Weaver pursued his exploration of newly restored harpsichords and forte-pianos in the Smithsonian’s collection, producing recordings. He established an ensemble in residence at the museum in 1976, the Smithsonian Chamber Players, which produced recordings through the Smithsonian Collection of Recordings, an arm of the institution’s Division of Performing Arts (DPA), which Weaver joined in the late 1970s.

In 1983, DPA’s functions were absorbed by other portions of the institution, and Weaver returned to the Division of Musical Instruments at the National Museum of American History (NMAH), as the National Museum of History and Technology had been renamed in 1980.

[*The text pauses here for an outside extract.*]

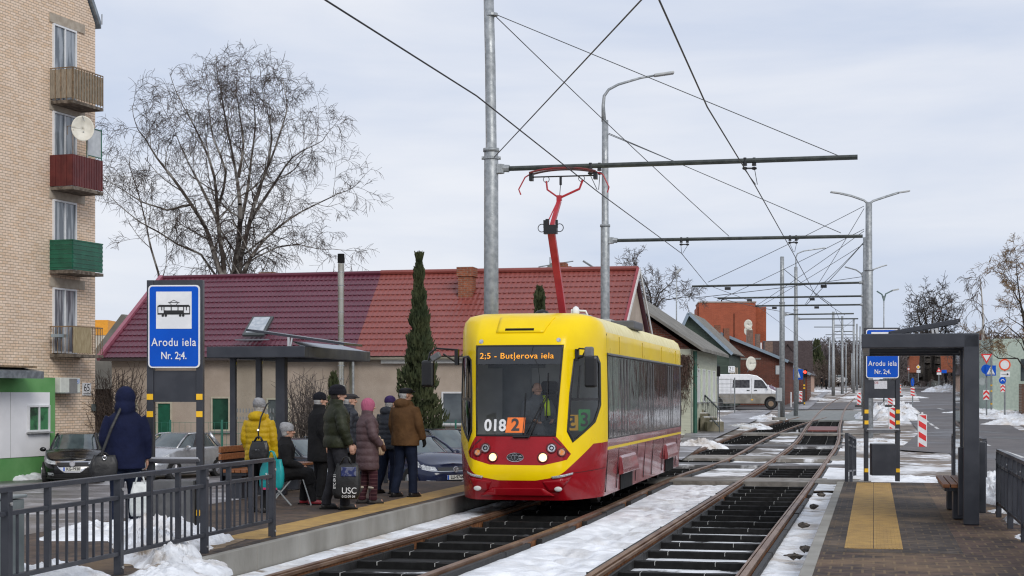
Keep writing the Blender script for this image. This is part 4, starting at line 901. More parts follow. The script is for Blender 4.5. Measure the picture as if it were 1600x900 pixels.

In addition to his Smithsonian activities, Weaver occasionally appeared with the National Symphony Orchestra and various professional choruses of the area. With the Smithsonian Chamber Players, he had a presence in the inaugural festivities for Jimmy Carter and later performed twice, including once as harpsichord soloist, at the Carter White House. He was subsequently invited to play at five inaugural luncheons, from Ronald Reagan’s second inaugural to George W. Bush’s first. Weaver taught at various times at American University, the University of Maryland, Cornell University, the Aston Magna Academy, and the Baroque Performance Institute at Oberlin Conservatory of Music.

Following his move to Washington, D.C., in the 1960s, Weaver served as organist or organist/choirmaster at several churches, including Baltimore’s Mount Calvary Church, Washington’s St. Columba’s Episcopal Church and All Souls Episcopal Church, and finally at All Hallows Episcopal Church, Davidsonville, Maryland.

Following retirement from the Smithsonian, Weaver was appointed executive director (later chief executive officer) of the Organ Historical Society. During the last years of his tenure at the OHS, he supervised the relocation of its headquarters and archives to “Stoneleigh” in Villanova, Pennsylvania. He also expanded the E. Power Biggs Fellowship program.

James Merle Weaver is survived by husband/partner Samuel Baker; son Evan (Jill), three grandchildren, and two great-grandchildren. He was predeceased by wife Patricia Estell and long-time former partner Eugene Behlen. Memorial gifts may be given to the Biggs Fellowship Program of the Organ Historical Society, 330 N. Spring Mill Road, Villanova, PA 19085; or the Friends of Music at the Smithsonian, P. O.